Bullets ripped through the flimsy walls.
The heavy rattle of machinegun fire from armoured vehicles was almost constant as thousands of US troops forced their way through the city in the early morning light. A CNN correspondent near Nassiriya said one US Marine was wounded by "friendly fire" in confused fighting overnight.
US-led forces who invaded Iraq last Thursday to oust President Saddam Hussein have largely skirted cities. But without going through Nassiriya, the bridges could not be crossed.
An advance up the road towards Kut, on the Tigris River, could be a second prong in an attack on Baghdad, complementing US infantry west of the Euphrates, who have already probed to within 100 km of the capital.
A CNN correspondent with the 7th Cavalry also crossed the Euphrates yesterday, apparently over a different bridge. On Sunday, the US Marines had said they were in control of two bridges in Nassiriya, one over the Euphrates River and one over the Saddam Canal, 3.5 km to the north of it.

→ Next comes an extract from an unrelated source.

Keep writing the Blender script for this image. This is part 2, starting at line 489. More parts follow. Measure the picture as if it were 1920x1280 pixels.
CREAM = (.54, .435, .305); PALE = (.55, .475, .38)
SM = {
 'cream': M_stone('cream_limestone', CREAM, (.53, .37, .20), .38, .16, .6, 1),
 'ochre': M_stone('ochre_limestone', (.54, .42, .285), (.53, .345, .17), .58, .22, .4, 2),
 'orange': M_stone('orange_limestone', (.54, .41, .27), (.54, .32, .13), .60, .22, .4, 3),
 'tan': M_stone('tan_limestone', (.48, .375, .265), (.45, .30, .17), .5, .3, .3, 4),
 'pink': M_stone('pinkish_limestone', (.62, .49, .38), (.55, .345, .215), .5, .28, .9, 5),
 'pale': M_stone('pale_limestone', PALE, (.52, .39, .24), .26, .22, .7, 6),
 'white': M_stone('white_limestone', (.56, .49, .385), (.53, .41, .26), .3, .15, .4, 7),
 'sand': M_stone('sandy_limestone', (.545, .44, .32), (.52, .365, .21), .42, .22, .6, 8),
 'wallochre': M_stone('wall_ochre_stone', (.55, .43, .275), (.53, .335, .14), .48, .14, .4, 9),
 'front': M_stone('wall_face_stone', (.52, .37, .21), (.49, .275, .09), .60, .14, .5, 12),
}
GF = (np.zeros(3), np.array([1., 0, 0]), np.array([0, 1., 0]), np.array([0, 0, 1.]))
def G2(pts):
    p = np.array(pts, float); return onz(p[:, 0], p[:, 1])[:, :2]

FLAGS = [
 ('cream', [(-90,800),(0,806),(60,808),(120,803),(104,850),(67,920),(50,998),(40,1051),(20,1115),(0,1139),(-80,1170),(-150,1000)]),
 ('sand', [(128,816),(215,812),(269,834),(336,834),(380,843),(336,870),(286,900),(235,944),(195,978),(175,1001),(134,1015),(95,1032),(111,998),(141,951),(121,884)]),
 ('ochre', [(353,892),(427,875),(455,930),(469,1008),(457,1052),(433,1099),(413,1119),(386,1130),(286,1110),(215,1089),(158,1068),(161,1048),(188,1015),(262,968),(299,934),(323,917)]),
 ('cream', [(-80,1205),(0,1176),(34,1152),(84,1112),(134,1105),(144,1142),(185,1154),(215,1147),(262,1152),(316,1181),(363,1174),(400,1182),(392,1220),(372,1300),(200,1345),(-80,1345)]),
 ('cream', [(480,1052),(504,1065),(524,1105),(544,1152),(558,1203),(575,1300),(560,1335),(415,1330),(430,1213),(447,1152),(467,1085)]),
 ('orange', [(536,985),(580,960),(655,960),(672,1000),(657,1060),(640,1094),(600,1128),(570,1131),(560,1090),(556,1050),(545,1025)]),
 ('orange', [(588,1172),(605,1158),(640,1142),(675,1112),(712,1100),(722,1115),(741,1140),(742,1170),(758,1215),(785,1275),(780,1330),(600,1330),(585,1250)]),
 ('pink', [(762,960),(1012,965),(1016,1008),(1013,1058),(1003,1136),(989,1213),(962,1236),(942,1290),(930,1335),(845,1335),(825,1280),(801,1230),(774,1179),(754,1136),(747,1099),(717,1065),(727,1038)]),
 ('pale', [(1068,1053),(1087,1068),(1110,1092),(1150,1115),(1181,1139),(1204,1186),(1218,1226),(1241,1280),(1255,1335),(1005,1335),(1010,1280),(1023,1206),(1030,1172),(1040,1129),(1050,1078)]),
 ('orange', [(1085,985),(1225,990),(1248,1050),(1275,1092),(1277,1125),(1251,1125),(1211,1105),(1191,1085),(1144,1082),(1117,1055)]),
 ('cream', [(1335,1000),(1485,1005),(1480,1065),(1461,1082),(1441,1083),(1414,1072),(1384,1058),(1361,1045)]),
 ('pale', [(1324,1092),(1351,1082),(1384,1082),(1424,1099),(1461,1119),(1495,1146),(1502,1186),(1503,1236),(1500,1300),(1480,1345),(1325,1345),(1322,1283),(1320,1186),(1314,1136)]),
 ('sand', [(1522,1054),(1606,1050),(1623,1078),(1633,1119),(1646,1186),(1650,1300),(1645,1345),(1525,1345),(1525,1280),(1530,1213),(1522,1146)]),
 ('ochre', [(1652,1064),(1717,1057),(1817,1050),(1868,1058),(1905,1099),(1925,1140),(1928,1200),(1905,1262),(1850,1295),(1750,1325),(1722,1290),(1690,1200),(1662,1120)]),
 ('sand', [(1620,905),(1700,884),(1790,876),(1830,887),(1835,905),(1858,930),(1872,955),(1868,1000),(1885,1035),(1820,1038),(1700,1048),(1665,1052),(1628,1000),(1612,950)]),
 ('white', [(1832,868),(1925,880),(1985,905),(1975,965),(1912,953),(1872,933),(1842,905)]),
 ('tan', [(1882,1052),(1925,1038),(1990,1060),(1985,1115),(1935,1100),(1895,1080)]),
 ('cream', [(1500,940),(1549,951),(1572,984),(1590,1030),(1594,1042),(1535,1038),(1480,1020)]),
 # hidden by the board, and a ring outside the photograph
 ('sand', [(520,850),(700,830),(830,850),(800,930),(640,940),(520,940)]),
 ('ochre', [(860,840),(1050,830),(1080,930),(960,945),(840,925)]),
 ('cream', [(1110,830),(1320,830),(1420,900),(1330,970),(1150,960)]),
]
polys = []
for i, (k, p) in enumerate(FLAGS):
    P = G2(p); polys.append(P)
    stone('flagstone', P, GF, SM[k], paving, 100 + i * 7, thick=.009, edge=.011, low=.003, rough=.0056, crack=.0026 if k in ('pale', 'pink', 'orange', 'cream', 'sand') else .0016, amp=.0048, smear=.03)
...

But they had been unable to control the streets in between and suffered casualties on Sunday when Iraqi forces, including the Saddam Fedayeen, mounted a guerrilla counter-attack.
Nassiriya, built in a farming region, was the site of a 1915 battle in World War One when British forces took 500 casualties in seizing the town from the Ottoman Turks. About 500 defenders died in that battle nearly a century ago.